I am in the middle of redoing my kitchen. So far today I have made 2 trips to Lowes, spent more money than I care to admit and I have spent the last several hours stripping wallpaper and puttying cracks. One more section of wall and I can call it a day.
This wasn't my plan. At least...not so soon after the Great Bathroom Remodel. I had planned to take a few weeks, maybe even a month or two, and catch my breath. Replenish my bank account. Regain my sanity. But when you find kitchen tile on sale for 57 cents a square foot and the 2 friends who have offered to lay it for you out of the goodness of their hearts happen to have the time to do it, you jump in. Or at least I did.
And so now my kitchen is in a complete and utter state of disarray. I am covered in an unfortunate combination of adhesive remnants and white powder from sanding the putty. And I am overwhelmed thinking about the sheer quantity of painting that needs to get done - including the mothereffing ceiling.

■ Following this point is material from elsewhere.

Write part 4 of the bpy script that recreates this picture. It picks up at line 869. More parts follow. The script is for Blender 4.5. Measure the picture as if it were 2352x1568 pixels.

These are short term inconveniences and within the next 2 weeks, my kitchen will look shiny and new. I will no longer have to wince at the beige walls, the crooked molding, the cracked ceiling, and the ugly wall paper border. There will be no more holes in the door frame from where a board was once nailed up. The chipped, peeling paint on the cabinets and windows will be smooth and uniform. I will never again have to step foot on the hideous green linoleum floor that is so dirty it is literally beyond cleaning and that is rotted out in one section and held together by duct tape in others. The only thing I may not have is a new stove and frankly, I am not sure that I am going to buy one.
The thing that I have been thinking about all day is that I am not doing this for me. I am doing this for the future owner of this house. I am investing copious amounts of time, energy and to a lesser degree money and it is all for someone else's benefit. And while I feel a sense of pride and accomplishment for every DIY project that I take on and tackle successfully, I also feel just the slightest bit of disappointment knowing that I don't get to truly enjoy the benefits of my efforts.
I am also wondering why I didn't do this sooner. Why didn't I create a home for myself when I first moved in? But I suppose I knew on some level when I moved in here last summer that this was temporary. A roof over my head. A place to sleep. And not much more. There was no need to rip up the ugly flooring or repaint the walls. This was just a house. It was never going to be my home.


You should sell it and move to Iowa. Jussayin.